Interessanterweise findet man aber bei Fernöstlichen Kampf-/Sportarten sehr häufig bzw. eigentlich fast immer eine Einbeziehung des Geistes in die Ausübung des Sportes. Aus dem Glauben/der Erkenntnis herraus, das erst im Einklang aller Komponenten eines Menschen ein effektives und perfektes Ganzes entstehen kann. Sozusagen der perfekte Kämpfer, Bogenschütze, Schwertkämpfer, was auch immer.
Wenn sich jemand also sehr intensiv und ausgiebig in einer solchen Sportart betätigt erfährt er oft ganz von selbst eine Veränderung seines Geistes und damit der Sichtweise auf die Umwelt. Das ist wirklich sehr interessant...
Es muss dabei ja auch nicht immer diese "Große Erleuchtung" passieren. Manchmal bemerkt man die Veränderungen erst nach und nach.

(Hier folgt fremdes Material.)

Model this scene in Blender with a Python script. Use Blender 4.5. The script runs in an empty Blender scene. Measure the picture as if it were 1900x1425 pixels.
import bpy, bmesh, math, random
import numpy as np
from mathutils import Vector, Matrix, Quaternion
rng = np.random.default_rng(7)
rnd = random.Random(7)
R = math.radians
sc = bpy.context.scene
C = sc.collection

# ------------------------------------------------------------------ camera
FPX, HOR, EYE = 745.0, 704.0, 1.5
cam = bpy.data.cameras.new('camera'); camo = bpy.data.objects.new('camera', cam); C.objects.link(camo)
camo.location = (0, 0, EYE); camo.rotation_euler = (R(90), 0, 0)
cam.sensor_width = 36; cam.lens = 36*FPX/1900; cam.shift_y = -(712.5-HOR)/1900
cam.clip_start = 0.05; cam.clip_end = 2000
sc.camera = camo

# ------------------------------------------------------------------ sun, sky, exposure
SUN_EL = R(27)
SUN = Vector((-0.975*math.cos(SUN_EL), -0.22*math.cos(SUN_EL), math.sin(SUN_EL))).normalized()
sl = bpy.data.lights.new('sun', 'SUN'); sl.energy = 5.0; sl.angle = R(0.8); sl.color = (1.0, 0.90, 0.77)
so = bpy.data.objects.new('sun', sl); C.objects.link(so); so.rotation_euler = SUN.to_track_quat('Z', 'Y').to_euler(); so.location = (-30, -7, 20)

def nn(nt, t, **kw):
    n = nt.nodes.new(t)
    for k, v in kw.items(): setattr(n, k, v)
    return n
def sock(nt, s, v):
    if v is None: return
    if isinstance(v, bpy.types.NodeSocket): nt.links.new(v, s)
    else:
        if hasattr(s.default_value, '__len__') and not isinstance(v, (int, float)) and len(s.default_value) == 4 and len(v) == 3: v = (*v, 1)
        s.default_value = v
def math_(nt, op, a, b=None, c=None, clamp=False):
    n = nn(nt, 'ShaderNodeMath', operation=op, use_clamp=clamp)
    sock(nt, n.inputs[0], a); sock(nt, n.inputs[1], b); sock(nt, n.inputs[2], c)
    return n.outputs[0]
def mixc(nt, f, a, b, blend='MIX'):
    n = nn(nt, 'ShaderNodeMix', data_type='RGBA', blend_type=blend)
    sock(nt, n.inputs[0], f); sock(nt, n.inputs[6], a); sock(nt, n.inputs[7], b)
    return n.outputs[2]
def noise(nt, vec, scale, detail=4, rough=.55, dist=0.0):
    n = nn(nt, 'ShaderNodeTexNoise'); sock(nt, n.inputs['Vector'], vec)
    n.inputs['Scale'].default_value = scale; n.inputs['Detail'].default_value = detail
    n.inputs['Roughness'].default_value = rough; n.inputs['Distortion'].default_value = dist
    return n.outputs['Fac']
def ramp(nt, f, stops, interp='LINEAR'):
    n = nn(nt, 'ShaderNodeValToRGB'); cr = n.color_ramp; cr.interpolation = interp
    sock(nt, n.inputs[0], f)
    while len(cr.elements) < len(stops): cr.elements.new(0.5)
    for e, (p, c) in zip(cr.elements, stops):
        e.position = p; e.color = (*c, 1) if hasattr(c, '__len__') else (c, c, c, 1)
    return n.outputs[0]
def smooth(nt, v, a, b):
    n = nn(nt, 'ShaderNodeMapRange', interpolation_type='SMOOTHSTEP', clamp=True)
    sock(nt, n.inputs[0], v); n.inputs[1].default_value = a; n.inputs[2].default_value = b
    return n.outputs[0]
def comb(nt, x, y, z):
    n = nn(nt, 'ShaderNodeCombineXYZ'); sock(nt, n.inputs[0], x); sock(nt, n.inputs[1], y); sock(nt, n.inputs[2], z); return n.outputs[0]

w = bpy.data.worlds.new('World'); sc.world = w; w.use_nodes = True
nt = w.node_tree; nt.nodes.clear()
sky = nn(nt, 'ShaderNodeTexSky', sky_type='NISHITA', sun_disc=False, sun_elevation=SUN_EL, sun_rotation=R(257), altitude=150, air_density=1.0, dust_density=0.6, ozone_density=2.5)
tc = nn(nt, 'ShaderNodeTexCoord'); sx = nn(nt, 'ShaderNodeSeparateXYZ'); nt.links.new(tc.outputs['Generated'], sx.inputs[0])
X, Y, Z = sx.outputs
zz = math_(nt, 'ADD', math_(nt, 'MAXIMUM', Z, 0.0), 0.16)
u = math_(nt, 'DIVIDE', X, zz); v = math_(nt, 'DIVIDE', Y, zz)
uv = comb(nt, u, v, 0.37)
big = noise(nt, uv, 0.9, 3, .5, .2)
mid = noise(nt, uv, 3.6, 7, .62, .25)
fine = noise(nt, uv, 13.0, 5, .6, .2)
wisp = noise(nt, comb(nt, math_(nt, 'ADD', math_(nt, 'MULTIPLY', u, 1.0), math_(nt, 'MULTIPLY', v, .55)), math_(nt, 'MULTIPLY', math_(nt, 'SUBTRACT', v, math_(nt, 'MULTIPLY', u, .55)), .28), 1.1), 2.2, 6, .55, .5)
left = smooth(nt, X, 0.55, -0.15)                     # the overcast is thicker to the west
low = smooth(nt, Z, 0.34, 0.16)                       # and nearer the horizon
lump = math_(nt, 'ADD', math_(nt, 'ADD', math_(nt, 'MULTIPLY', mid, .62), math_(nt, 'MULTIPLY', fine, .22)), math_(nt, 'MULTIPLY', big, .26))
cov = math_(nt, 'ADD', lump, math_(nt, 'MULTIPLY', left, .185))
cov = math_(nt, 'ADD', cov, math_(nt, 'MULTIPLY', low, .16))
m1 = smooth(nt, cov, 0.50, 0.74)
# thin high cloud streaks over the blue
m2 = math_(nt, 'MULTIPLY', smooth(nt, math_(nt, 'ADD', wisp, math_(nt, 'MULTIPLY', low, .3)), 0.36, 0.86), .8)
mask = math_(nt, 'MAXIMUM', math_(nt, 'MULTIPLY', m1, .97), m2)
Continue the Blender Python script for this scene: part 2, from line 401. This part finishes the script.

Re: Tranceähnliche Zustände beim Bogeschießen

Verfasst: 20.09.2010, 16:50
von Rexxar
Eine sehr interessante Diskussion!
Ich denke, mit diesem "Erstaunen" verhält es sich - grundlegend - ähnlich wie mit dem Atmen. Korrekterweise müsste man nämlich statt "Ich atme" sagen: "Es atmet mich". Atmen ist ein vollkommen selbstständig ablaufender Vorgang. Es ist schließlich unmöglich, sich durch Luftanhalten umzubringen oder dadurch, den Kopf in Wasser zu stecken - irgendwann holt der Körper einfach Luft ;).
Damit, den Atem zu harmonisieren, ihn in seiner Natürlichlichkeit zu vervollkommen und diese mit dem alltäglichen Tun in Einklang zu bringen, beschäftigen sich besonders die fernöstlichen Meditationsschulen sehr. Ich persönlich kann da aus dem Qi-Gong berichten. Es ist wirklich keine Trance - keine psychedelische Exkursion in eine höhere Ebene, sondern eben die hiesige Ebene in ihrer maximalen Genauigkeit. Aufmerksamkeit und Achtsamkeit, wie Benzi schon so schön gesagt hat. Das Ganze ist aber, um den Bogen zum automatisierten Atmen zurückzuschlagen, nicht bewusst erreichbar, jedenfalls nicht "schaltermäßig".
Es ist eine wunderbare Erfahrung, und ich persönlich kann aus diesem "Überzustand" immer etwas mitnehmen. Egal ob ich da jetzt kurzfristig denke, wie z.B. das Lösen aktueller Probleme oder Gedankenkonstrukte, oder langfristig an meine Einstellung zum Leben.